De nuevo frente al Teatro pensé que podía seguir la dirección que me marcaba la estrella. Mientras las calles me resultaran familiares y estuvieran más o menos transitadas podría ser una buena idea seguirla. Poco a poco llegué al lago de Orstedsparken. Conocí este parque al mediodía al salir del hotel. Una vez más me había dejado llevar por una casualidad y desobedeciendo las instrucciones de mi mapa di con este parque. Me encantó. Su lago descansaba tranquilo bajo la luz suave del atardecer. Había sido un día muy soleado, por lo que cuando entré por primera vez al parque y vi el lago, la luz que lo rodeaba era magnífica para sacar unas fotos.

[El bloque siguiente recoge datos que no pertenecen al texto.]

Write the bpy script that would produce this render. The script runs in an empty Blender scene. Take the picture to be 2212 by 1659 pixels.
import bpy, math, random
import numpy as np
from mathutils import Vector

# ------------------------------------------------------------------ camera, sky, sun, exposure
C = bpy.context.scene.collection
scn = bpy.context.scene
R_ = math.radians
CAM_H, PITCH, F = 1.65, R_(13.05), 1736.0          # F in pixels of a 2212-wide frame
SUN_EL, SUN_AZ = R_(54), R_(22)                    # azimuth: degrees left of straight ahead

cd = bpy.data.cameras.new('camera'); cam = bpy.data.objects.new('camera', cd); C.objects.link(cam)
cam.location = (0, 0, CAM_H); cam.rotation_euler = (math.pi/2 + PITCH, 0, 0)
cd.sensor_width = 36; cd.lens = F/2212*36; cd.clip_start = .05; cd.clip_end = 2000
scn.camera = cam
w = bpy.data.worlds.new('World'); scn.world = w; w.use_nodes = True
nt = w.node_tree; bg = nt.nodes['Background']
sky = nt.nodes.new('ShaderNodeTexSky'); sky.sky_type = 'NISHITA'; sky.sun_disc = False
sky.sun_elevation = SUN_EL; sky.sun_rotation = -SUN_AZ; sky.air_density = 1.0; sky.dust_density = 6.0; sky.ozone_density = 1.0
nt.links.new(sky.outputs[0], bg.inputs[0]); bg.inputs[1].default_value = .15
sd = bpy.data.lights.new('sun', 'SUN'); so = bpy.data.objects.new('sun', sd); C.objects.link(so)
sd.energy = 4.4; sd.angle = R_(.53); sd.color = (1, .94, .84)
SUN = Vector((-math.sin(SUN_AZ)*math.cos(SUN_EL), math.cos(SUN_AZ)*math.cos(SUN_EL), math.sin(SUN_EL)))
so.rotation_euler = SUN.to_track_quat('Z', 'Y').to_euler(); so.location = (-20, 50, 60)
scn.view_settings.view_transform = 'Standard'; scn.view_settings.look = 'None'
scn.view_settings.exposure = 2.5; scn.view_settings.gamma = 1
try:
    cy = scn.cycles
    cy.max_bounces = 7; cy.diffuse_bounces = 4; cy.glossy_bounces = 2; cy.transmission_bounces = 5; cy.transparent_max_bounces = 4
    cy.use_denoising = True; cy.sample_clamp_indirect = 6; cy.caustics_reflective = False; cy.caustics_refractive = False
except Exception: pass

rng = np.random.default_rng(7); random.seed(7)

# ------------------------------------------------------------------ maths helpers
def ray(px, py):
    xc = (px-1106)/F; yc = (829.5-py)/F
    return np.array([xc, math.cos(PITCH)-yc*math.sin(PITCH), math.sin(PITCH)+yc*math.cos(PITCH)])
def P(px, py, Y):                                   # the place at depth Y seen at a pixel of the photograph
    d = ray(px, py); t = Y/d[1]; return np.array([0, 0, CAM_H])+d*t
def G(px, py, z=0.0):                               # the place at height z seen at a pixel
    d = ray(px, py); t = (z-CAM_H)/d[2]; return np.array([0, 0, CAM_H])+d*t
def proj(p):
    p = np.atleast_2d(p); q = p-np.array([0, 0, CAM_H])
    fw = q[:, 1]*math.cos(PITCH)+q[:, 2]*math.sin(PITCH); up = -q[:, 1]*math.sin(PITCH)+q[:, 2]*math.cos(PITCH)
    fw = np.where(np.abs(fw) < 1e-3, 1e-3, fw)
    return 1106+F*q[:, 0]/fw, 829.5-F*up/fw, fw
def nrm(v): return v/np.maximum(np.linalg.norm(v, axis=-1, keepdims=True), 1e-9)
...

Ahora estaba de nuevo en ese mismo lugar con la estrella chispeante sobre mi cabeza. El reflejo de la luz de la luna sobre el agua helada era espectacular. Me llené de felicidad y de paz. Fue la recompensa de haberme rendido a tiempo, de dar la media vuelta y de seguir a mi estrella.

Por la mañana tras un recorrido cubierto de una inesperada nevada en la ciudad, tuve la gran suerte de contemplar a la Sirenita rodeada de rocas resbaladizas y charcos de nieve. El agua del mar estaba completamente helada y blanca. Comprobé que la noche anterior me quedé a menos de cincuenta metros del lugar. Miré a la Sirenita por última vez y me reí. Fue una gran idea seguir a mi estrella.